Please don't go there. timekeeping_update() is already heavy and walking
through a gazillion of namespaces will just make it horrible,

> I don't think the naive version would scale to very many time
> namespaces.

:)

> At the same time using the techniques from the nohz work and a little
> smarts I expect we could get the code to scale.

You'd need to invoke the update when the namespace is switched in and
hasn't been updated since the last tick happened.
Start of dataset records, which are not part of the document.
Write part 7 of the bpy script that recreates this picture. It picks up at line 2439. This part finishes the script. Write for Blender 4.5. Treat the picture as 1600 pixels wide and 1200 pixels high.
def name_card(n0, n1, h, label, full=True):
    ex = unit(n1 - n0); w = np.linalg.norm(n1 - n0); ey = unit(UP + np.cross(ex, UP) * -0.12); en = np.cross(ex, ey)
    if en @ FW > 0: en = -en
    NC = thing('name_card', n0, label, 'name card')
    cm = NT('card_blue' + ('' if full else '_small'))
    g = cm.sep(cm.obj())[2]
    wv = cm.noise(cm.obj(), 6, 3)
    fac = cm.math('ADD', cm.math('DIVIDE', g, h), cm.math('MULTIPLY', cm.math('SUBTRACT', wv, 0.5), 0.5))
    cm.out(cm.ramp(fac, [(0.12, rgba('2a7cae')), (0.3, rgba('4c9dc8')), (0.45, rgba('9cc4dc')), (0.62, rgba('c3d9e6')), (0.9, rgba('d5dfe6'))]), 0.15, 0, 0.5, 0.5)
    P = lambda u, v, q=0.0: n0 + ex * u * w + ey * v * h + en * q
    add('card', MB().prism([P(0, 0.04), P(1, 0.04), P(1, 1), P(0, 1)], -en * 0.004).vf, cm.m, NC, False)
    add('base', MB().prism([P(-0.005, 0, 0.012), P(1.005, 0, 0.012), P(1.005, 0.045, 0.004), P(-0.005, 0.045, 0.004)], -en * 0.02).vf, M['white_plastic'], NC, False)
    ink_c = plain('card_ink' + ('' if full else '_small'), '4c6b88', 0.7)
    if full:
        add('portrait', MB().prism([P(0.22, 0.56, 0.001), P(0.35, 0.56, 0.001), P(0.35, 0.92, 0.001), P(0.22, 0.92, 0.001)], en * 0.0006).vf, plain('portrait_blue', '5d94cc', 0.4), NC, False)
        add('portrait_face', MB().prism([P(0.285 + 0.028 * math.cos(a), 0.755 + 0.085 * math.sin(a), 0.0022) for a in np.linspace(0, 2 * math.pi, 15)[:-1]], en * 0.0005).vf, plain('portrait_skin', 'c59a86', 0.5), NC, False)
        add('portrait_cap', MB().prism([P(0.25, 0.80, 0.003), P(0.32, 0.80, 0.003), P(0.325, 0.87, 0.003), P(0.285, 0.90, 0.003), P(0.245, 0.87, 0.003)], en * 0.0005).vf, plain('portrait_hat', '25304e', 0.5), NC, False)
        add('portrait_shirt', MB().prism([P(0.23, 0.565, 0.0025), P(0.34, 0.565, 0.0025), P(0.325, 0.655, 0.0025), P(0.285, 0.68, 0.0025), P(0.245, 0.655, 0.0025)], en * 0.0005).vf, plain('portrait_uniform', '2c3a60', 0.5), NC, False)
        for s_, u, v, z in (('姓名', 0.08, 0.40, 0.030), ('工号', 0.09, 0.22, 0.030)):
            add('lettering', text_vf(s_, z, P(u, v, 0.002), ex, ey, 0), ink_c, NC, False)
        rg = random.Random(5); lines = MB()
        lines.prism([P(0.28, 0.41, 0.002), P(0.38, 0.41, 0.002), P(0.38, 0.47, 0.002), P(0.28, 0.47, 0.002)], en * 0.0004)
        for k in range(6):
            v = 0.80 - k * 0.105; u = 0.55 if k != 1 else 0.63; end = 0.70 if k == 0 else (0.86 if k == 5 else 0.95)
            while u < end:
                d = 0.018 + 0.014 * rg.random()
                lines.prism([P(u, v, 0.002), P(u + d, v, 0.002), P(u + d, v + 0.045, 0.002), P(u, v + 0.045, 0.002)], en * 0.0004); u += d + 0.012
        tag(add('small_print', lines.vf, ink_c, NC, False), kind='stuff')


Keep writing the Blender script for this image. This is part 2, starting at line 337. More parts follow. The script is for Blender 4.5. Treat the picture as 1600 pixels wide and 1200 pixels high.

That might be doable, but
you also need to take the wraparound constraints of the underlying
clocksources into account, which again can cause walking all name spaces
when they are all idle long enough.

>From there it becomes hairy, because it's not only timekeeping,
i.e. reading time, this is also affecting all timers which are armed from a
namespace.

That gets really ugly because when you do settimeofday() or adjtimex() for
a particular namespace, then you have to search for all armed timers of
that namespace and adjust them.

The original posix timer code had the same issue because it mapped the
clock realtime timers to the timer wheel so any setting of the clock caused
a full walk of all armed timers, disarming, adjusting and requeing
them. That's horrible not only performance wise, it's also a locking
nightmare of all sorts.

Add time skew via NTP/PTP into the picture and you might have to adjust
timers as well, because you need to guarantee that they are not expiring
early.

I haven't looked through Dimitry's patches yet, but I don't see how this
can work at all without introducing subtle issues all over the place.